Start of Dataset section

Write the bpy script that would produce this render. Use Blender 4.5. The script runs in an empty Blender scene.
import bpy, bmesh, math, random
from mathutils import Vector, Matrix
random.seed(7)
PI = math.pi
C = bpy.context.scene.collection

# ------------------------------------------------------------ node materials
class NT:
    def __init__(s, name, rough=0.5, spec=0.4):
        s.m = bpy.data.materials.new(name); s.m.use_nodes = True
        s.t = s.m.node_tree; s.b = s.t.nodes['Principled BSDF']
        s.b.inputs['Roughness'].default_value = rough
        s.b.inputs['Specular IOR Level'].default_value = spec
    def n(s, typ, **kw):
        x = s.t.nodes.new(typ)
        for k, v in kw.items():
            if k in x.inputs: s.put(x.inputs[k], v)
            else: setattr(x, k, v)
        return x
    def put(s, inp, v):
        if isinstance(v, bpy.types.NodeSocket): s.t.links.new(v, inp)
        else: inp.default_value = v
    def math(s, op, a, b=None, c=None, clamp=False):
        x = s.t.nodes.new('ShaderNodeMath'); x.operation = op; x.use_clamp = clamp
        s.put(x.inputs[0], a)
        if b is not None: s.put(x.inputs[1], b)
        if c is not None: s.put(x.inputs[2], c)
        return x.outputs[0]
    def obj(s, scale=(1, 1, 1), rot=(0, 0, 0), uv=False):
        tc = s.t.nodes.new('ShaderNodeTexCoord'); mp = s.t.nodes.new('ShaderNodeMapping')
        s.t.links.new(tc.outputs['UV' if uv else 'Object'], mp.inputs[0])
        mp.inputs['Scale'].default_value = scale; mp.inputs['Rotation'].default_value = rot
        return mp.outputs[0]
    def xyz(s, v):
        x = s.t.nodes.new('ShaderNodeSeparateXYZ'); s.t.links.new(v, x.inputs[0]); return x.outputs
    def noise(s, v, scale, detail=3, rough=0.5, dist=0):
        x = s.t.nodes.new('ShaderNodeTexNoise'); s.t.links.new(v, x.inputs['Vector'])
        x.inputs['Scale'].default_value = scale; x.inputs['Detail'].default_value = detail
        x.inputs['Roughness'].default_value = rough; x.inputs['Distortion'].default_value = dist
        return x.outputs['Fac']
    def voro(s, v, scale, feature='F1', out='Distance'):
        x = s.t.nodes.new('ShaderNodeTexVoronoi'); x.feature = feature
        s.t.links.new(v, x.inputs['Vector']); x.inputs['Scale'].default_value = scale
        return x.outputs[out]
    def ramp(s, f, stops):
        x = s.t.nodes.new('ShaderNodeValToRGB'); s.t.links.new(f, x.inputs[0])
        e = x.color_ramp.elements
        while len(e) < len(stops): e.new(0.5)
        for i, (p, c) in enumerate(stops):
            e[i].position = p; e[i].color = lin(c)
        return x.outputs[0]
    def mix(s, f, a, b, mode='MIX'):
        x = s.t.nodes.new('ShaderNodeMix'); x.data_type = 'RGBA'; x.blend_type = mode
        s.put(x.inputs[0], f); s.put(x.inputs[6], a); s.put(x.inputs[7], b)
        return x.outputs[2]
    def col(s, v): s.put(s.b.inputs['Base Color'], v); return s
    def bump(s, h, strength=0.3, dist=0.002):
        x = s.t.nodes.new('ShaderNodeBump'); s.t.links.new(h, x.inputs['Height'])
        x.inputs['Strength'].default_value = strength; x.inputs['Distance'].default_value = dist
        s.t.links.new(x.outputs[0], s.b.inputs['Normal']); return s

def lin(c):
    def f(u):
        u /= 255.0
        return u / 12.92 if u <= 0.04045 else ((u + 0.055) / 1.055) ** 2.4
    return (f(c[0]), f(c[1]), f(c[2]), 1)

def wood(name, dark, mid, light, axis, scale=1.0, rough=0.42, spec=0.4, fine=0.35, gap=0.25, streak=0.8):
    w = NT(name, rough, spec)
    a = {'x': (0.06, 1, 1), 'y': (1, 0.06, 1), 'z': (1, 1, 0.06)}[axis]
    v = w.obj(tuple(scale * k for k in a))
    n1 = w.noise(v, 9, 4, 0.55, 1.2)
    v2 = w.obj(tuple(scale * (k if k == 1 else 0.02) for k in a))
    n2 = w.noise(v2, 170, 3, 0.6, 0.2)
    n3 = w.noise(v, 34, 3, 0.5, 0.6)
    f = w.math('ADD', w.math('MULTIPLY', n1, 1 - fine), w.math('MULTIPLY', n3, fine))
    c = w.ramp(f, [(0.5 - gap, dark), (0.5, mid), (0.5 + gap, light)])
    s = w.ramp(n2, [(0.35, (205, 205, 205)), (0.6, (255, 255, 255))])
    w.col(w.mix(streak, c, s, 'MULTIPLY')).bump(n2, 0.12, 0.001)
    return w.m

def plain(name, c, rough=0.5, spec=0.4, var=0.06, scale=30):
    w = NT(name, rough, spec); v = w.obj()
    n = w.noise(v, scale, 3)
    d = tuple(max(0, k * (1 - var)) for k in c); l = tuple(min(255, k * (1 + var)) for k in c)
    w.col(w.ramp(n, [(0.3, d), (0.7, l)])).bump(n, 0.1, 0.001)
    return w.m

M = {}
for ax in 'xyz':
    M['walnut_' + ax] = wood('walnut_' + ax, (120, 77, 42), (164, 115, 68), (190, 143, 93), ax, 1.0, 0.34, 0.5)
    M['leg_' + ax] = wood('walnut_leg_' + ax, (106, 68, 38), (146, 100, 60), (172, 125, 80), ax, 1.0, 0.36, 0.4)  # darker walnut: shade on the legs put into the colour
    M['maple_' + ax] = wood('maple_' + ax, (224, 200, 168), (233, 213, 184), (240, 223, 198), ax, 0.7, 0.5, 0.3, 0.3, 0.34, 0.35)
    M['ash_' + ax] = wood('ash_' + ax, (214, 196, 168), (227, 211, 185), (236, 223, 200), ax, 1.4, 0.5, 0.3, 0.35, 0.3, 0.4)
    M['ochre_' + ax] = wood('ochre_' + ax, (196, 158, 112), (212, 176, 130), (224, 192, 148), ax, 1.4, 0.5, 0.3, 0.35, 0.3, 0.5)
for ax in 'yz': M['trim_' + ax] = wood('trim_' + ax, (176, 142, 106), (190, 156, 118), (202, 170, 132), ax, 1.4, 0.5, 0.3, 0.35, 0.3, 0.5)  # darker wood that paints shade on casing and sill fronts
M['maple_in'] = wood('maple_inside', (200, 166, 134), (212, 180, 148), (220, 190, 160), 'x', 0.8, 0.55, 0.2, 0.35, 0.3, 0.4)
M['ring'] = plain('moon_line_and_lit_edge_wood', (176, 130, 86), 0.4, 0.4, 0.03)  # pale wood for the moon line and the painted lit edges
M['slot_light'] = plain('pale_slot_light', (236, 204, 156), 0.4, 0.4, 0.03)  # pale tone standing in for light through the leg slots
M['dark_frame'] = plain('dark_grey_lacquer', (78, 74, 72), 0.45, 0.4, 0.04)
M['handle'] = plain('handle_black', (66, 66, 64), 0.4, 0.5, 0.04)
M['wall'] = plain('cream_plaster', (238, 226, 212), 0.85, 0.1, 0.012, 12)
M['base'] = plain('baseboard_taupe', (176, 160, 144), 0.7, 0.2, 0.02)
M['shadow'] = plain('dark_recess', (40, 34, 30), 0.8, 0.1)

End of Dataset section

Direction
Print the material above once more, exactly.

Response below
Write the bpy script that would produce this render. Use Blender 4.5. The script runs in an empty Blender scene.
import bpy, bmesh, math, random
from mathutils import Vector, Matrix
random.seed(7)
PI = math.pi
C = bpy.context.scene.collection

# ------------------------------------------------------------ node materials
class NT:
    def __init__(s, name, rough=0.5, spec=0.4):
        s.m = bpy.data.materials.new(name); s.m.use_nodes = True
        s.t = s.m.node_tree; s.b = s.t.nodes['Principled BSDF']
        s.b.inputs['Roughness'].default_value = rough
        s.b.inputs['Specular IOR Level'].default_value = spec
    def n(s, typ, **kw):
        x = s.t.nodes.new(typ)
        for k, v in kw.items():
            if k in x.inputs: s.put(x.inputs[k], v)
            else: setattr(x, k, v)
        return x
    def put(s, inp, v):
        if isinstance(v, bpy.types.NodeSocket): s.t.links.new(v, inp)
        else: inp.default_value = v
    def math(s, op, a, b=None, c=None, clamp=False):
        x = s.t.nodes.new('ShaderNodeMath'); x.operation = op; x.use_clamp = clamp
        s.put(x.inputs[0], a)
        if b is not None: s.put(x.inputs[1], b)
        if c is not None: s.put(x.inputs[2], c)
        return x.outputs[0]
    def obj(s, scale=(1, 1, 1), rot=(0, 0, 0), uv=False):
        tc = s.t.nodes.new('ShaderNodeTexCoord'); mp = s.t.nodes.new('ShaderNodeMapping')
        s.t.links.new(tc.outputs['UV' if uv else 'Object'], mp.inputs[0])
        mp.inputs['Scale'].default_value = scale; mp.inputs['Rotation'].default_value = rot
        return mp.outputs[0]
    def xyz(s, v):
        x = s.t.nodes.new('ShaderNodeSeparateXYZ'); s.t.links.new(v, x.inputs[0]); return x.outputs
    def noise(s, v, scale, detail=3, rough=0.5, dist=0):
        x = s.t.nodes.new('ShaderNodeTexNoise'); s.t.links.new(v, x.inputs['Vector'])
        x.inputs['Scale'].default_value = scale; x.inputs['Detail'].default_value = detail
        x.inputs['Roughness'].default_value = rough; x.inputs['Distortion'].default_value = dist
        return x.outputs['Fac']
    def voro(s, v, scale, feature='F1', out='Distance'):
        x = s.t.nodes.new('ShaderNodeTexVoronoi'); x.feature = feature
        s.t.links.new(v, x.inputs['Vector']); x.inputs['Scale'].default_value = scale
        return x.outputs[out]
    def ramp(s, f, stops):
        x = s.t.nodes.new('ShaderNodeValToRGB'); s.t.links.new(f, x.inputs[0])
        e = x.color_ramp.elements
        while len(e) < len(stops): e.new(0.5)
        for i, (p, c) in enumerate(stops):
            e[i].position = p; e[i].color = lin(c)
        return x.outputs[0]
    def mix(s, f, a, b, mode='MIX'):
        x = s.t.nodes.new('ShaderNodeMix'); x.data_type = 'RGBA'; x.blend_type = mode
        s.put(x.inputs[0], f); s.put(x.inputs[6], a); s.put(x.inputs[7], b)
        return x.outputs[2]
    def col(s, v): s.put(s.b.inputs['Base Color'], v); return s
    def bump(s, h, strength=0.3, dist=0.002):
        x = s.t.nodes.new('ShaderNodeBump'); s.t.links.new(h, x.inputs['Height'])
        x.inputs['Strength'].default_value = strength; x.inputs['Distance'].default_value = dist
        s.t.links.new(x.outputs[0], s.b.inputs['Normal']); return s

def lin(c):
    def f(u):
        u /= 255.0
        return u / 12.92 if u <= 0.04045 else ((u + 0.055) / 1.055) ** 2.4
    return (f(c[0]), f(c[1]), f(c[2]), 1)

def wood(name, dark, mid, light, axis, scale=1.0, rough=0.42, spec=0.4, fine=0.35, gap=0.25, streak=0.8):
    w = NT(name, rough, spec)
    a = {'x': (0.06, 1, 1), 'y': (1, 0.06, 1), 'z': (1, 1, 0.06)}[axis]
    v = w.obj(tuple(scale * k for k in a))
    n1 = w.noise(v, 9, 4, 0.55, 1.2)
    v2 = w.obj(tuple(scale * (k if k == 1 else 0.02) for k in a))
    n2 = w.noise(v2, 170, 3, 0.6, 0.2)
    n3 = w.noise(v, 34, 3, 0.5, 0.6)
    f = w.math('ADD', w.math('MULTIPLY', n1, 1 - fine), w.math('MULTIPLY', n3, fine))
    c = w.ramp(f, [(0.5 - gap, dark), (0.5, mid), (0.5 + gap, light)])
    s = w.ramp(n2, [(0.35, (205, 205, 205)), (0.6, (255, 255, 255))])
    w.col(w.mix(streak, c, s, 'MULTIPLY')).bump(n2, 0.12, 0.001)
    return w.m

def plain(name, c, rough=0.5, spec=0.4, var=0.06, scale=30):
    w = NT(name, rough, spec); v = w.obj()
    n = w.noise(v, scale, 3)
    d = tuple(max(0, k * (1 - var)) for k in c); l = tuple(min(255, k * (1 + var)) for k in c)
    w.col(w.ramp(n, [(0.3, d), (0.7, l)])).bump(n, 0.1, 0.001)
    return w.m

M = {}
for ax in 'xyz':
    M['walnut_' + ax] = wood('walnut_' + ax, (120, 77, 42), (164, 115, 68), (190, 143, 93), ax, 1.0, 0.34, 0.5)
    M['leg_' + ax] = wood('walnut_leg_' + ax, (106, 68, 38), (146, 100, 60), (172, 125, 80), ax, 1.0, 0.36, 0.4)  # darker walnut: shade on the legs put into the colour
    M['maple_' + ax] = wood('maple_' + ax, (224, 200, 168), (233, 213, 184), (240, 223, 198), ax, 0.7, 0.5, 0.3, 0.3, 0.34, 0.35)
    M['ash_' + ax] = wood('ash_' + ax, (214, 196, 168), (227, 211, 185), (236, 223, 200), ax, 1.4, 0.5, 0.3, 0.35, 0.3, 0.4)
    M['ochre_' + ax] = wood('ochre_' + ax, (196, 158, 112), (212, 176, 130), (224, 192, 148), ax, 1.4, 0.5, 0.3, 0.35, 0.3, 0.5)
for ax in 'yz': M['trim_' + ax] = wood('trim_' + ax, (176, 142, 106), (190, 156, 118), (202, 170, 132), ax, 1.4, 0.5, 0.3, 0.35, 0.3, 0.5)  # darker wood that paints shade on casing and sill fronts
M['maple_in'] = wood('maple_inside', (200, 166, 134), (212, 180, 148), (220, 190, 160), 'x', 0.8, 0.55, 0.2, 0.35, 0.3, 0.4)
M['ring'] = plain('moon_line_and_lit_edge_wood', (176, 130, 86), 0.4, 0.4, 0.03)  # pale wood for the moon line and the painted lit edges
M['slot_light'] = plain('pale_slot_light', (236, 204, 156), 0.4, 0.4, 0.03)  # pale tone standing in for light through the leg slots
M['dark_frame'] = plain('dark_grey_lacquer', (78, 74, 72), 0.45, 0.4, 0.04)
M['handle'] = plain('handle_black', (66, 66, 64), 0.4, 0.5, 0.04)
M['wall'] = plain('cream_plaster', (238, 226, 212), 0.85, 0.1, 0.012, 12)
M['base'] = plain('baseboard_taupe', (176, 160, 144), 0.7, 0.2, 0.02)
M['shadow'] = plain('dark_recess', (40, 34, 30), 0.8, 0.1)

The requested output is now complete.